▶ Given records:
• • • • •
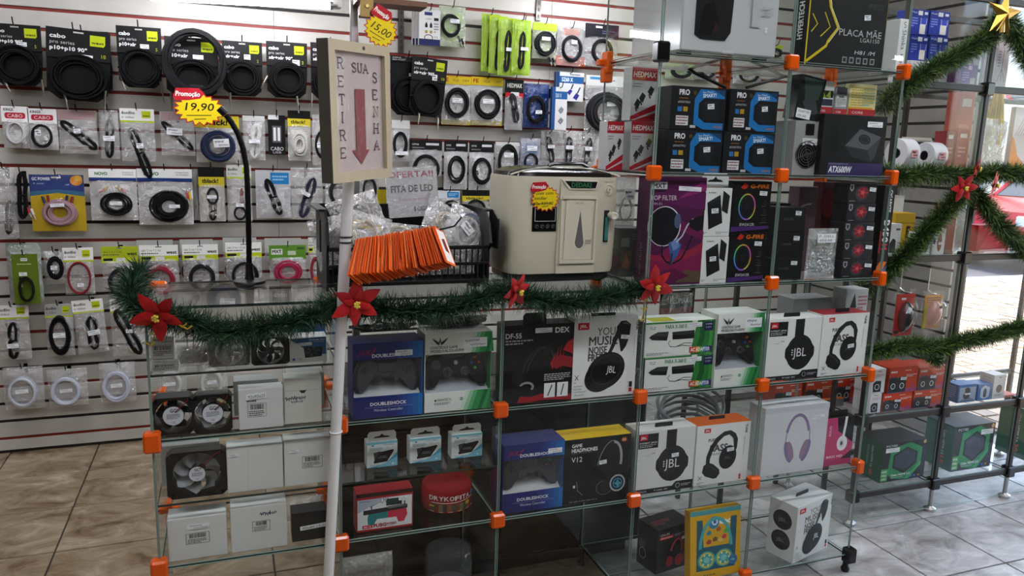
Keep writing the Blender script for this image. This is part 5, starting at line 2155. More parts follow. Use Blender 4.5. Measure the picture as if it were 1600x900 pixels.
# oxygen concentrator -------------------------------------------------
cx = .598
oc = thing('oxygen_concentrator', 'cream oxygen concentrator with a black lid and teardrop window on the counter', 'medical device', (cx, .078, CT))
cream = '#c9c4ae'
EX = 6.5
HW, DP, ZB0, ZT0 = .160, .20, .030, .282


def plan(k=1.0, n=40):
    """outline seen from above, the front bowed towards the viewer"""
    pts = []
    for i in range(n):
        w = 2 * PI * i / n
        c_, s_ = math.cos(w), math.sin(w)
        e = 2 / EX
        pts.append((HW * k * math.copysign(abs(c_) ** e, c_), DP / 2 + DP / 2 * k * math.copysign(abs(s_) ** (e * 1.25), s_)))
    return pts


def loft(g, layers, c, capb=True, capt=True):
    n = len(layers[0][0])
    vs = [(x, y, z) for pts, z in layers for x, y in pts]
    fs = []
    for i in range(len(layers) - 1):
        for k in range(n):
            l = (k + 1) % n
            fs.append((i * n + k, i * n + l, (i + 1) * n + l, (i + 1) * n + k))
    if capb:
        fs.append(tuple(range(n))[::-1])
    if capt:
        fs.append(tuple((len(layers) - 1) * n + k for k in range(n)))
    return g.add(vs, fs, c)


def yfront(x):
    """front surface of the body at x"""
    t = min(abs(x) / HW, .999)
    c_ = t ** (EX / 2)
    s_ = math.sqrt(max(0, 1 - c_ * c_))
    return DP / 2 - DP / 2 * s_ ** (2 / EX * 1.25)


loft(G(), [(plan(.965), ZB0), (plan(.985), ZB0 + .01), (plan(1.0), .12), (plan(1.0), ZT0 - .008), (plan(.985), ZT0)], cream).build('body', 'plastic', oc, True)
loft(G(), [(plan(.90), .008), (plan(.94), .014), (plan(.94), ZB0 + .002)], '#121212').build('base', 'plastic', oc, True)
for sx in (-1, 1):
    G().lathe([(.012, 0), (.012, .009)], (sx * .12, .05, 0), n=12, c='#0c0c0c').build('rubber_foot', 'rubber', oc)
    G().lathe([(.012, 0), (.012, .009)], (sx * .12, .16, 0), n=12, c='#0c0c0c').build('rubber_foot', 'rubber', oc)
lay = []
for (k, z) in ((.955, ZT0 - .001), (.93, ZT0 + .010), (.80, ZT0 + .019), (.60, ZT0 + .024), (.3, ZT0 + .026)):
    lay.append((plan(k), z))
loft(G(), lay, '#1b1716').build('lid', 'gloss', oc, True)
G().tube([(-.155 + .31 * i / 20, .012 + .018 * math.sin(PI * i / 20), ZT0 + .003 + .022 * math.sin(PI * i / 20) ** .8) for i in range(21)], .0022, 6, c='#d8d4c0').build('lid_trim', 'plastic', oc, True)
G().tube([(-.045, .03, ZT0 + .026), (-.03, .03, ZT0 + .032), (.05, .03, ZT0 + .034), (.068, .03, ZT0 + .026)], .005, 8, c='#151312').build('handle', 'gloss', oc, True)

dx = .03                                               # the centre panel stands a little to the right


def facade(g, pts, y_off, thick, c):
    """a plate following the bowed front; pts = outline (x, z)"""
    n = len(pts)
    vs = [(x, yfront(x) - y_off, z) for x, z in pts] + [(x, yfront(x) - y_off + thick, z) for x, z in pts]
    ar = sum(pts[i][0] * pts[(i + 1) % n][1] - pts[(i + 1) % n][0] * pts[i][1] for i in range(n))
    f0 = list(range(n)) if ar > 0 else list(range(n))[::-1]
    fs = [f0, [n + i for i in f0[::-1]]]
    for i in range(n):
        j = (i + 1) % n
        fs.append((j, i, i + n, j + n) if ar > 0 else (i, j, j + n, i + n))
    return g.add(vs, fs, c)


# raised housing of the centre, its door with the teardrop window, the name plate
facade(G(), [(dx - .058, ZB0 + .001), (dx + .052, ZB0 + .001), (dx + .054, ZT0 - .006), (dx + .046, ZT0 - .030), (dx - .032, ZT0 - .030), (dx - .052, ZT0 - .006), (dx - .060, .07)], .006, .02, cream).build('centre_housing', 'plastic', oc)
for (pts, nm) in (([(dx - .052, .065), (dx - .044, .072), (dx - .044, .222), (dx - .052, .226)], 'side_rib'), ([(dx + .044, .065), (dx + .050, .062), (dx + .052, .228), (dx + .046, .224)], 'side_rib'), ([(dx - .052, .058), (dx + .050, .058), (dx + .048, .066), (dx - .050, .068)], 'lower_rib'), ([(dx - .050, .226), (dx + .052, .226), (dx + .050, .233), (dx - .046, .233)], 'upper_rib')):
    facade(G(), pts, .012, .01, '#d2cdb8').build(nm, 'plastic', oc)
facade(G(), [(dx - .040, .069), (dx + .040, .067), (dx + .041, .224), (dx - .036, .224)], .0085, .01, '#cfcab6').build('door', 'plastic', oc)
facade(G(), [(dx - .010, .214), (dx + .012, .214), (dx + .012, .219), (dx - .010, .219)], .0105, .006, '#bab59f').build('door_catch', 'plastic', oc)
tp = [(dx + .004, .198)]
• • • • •
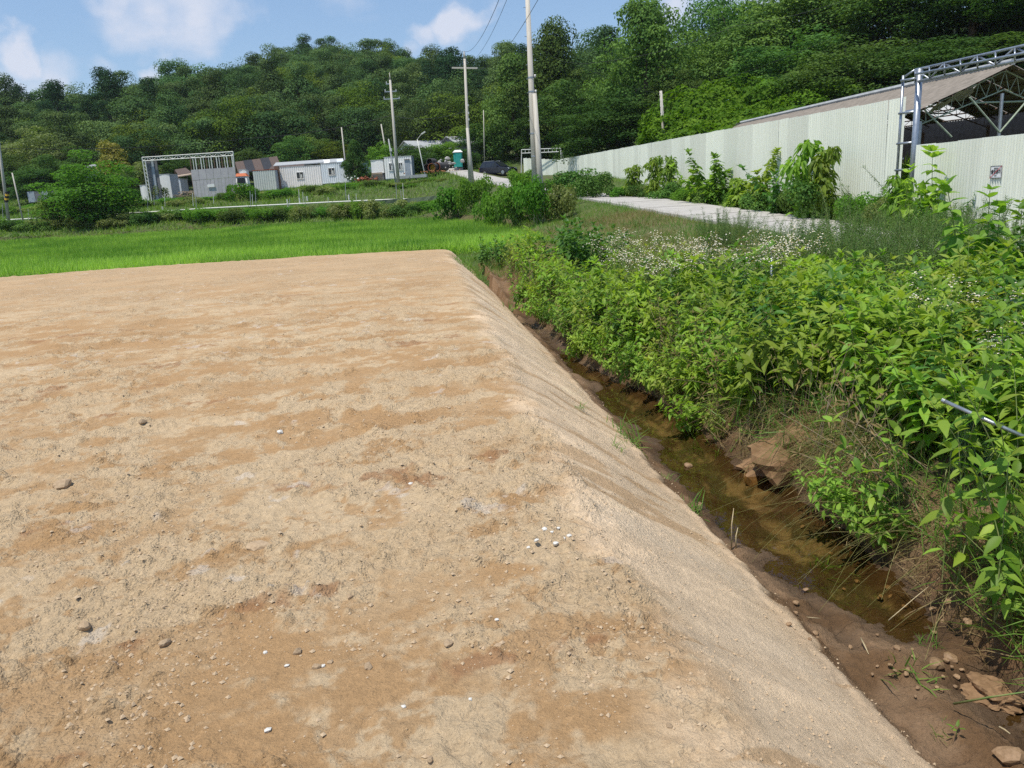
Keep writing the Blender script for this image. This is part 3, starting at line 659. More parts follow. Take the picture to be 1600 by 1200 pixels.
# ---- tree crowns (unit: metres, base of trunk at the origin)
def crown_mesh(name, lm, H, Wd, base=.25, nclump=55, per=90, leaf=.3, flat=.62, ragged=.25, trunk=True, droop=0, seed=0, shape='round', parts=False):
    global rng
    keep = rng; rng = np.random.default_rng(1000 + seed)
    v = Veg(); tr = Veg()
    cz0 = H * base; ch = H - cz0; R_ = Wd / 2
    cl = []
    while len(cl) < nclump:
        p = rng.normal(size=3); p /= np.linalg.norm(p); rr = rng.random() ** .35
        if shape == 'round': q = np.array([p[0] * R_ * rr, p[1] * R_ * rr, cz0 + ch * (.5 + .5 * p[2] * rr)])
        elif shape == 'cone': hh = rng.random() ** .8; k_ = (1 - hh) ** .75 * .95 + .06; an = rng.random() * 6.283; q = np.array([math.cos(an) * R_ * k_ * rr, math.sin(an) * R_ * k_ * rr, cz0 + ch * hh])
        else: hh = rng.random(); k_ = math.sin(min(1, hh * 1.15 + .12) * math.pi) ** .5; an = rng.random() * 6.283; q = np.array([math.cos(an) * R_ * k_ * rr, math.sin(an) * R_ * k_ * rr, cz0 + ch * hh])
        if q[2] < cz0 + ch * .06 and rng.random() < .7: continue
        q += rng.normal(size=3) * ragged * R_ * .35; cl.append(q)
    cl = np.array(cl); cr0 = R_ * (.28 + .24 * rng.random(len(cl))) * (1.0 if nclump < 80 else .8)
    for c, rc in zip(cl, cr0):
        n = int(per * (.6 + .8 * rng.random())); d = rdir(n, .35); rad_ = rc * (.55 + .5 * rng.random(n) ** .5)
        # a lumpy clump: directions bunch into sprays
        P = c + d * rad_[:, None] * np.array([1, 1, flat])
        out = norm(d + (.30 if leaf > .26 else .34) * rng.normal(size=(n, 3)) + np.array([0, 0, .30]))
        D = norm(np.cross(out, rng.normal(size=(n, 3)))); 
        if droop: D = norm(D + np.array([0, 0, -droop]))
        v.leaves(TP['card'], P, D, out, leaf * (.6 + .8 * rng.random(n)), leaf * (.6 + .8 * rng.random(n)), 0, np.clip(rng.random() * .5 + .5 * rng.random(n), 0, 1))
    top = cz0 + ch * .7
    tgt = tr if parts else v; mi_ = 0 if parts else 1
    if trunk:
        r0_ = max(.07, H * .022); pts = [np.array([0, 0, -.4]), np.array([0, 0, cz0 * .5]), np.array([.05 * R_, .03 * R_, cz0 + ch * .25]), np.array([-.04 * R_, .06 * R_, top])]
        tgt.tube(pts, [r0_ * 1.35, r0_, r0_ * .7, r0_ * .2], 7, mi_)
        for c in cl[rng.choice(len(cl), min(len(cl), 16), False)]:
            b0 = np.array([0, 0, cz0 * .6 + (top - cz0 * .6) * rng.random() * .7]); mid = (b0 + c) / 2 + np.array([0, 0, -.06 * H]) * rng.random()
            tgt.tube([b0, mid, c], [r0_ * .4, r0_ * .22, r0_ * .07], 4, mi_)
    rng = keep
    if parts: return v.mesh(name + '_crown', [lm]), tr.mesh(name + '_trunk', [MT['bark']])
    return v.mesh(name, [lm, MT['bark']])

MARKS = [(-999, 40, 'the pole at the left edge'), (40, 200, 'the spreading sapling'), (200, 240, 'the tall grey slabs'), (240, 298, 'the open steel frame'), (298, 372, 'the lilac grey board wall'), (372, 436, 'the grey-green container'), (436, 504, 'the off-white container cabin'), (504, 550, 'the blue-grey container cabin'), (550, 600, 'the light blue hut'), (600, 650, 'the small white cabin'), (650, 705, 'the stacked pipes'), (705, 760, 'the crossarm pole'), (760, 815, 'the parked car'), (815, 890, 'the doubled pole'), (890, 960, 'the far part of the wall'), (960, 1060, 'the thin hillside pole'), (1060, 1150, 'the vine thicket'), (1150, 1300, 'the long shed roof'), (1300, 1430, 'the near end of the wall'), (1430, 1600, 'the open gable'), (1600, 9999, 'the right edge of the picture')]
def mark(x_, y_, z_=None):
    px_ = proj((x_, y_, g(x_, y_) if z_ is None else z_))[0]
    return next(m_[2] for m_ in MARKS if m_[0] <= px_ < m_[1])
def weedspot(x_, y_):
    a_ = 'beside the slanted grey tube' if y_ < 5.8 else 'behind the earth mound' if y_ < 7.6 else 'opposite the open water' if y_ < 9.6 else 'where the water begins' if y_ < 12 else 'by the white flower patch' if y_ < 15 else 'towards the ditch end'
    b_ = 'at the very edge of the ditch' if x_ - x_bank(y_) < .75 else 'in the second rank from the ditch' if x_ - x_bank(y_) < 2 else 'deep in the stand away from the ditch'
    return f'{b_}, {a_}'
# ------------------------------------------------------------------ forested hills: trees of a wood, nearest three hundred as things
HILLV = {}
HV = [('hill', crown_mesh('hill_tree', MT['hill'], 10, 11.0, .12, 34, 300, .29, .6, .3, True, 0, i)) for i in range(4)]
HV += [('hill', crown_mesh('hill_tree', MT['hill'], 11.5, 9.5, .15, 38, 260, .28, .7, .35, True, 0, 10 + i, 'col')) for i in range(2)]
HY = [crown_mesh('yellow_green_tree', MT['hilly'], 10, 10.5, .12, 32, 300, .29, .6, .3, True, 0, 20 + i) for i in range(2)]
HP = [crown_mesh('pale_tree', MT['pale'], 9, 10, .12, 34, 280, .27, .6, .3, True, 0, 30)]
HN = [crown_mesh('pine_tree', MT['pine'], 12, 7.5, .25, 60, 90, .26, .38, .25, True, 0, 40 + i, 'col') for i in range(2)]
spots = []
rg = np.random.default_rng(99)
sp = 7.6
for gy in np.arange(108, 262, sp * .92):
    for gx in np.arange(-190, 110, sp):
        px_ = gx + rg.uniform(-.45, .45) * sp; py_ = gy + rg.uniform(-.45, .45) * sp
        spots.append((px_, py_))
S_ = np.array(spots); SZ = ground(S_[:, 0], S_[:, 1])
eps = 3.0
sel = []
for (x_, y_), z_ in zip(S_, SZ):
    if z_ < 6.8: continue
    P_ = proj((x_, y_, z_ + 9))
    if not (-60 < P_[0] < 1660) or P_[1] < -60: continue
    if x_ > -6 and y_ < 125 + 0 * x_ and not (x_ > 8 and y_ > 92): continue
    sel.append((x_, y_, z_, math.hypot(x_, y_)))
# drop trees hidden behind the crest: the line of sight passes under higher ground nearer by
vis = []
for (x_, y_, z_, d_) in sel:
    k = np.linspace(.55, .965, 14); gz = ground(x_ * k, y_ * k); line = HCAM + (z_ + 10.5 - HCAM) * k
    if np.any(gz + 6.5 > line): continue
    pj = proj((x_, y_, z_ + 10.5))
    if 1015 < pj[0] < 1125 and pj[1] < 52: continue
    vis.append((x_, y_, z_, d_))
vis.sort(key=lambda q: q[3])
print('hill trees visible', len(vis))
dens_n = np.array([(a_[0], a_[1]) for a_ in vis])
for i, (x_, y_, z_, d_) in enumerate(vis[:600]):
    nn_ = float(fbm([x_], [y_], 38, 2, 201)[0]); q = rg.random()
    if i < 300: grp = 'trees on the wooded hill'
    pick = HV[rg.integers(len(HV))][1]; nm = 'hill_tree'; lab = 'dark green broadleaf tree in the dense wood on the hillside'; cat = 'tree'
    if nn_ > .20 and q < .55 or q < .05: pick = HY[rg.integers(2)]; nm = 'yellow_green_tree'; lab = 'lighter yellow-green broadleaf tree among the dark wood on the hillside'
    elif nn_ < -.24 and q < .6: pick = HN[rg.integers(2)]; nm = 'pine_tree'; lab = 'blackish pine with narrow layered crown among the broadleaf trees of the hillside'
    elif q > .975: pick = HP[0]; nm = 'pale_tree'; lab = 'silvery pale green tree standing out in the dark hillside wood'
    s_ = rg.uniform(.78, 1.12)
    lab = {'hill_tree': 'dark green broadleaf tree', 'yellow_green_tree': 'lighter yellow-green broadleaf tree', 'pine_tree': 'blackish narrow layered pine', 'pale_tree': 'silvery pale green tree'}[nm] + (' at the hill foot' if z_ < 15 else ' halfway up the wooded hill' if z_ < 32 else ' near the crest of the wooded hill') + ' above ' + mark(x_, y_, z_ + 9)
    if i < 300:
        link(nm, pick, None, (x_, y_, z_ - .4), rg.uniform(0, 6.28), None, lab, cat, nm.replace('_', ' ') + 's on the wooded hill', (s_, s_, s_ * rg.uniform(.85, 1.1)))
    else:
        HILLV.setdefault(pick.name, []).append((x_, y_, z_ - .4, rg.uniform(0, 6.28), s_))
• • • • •
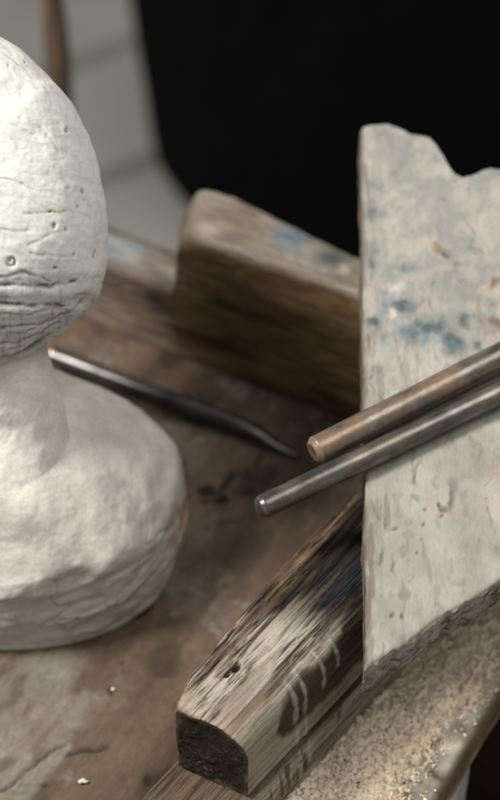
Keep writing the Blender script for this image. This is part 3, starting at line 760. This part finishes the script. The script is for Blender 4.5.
• • • • •
▶ Request:
How many lines in the data contain the string "More"? Respond with the number only.

▶ Answer to the exercise:
2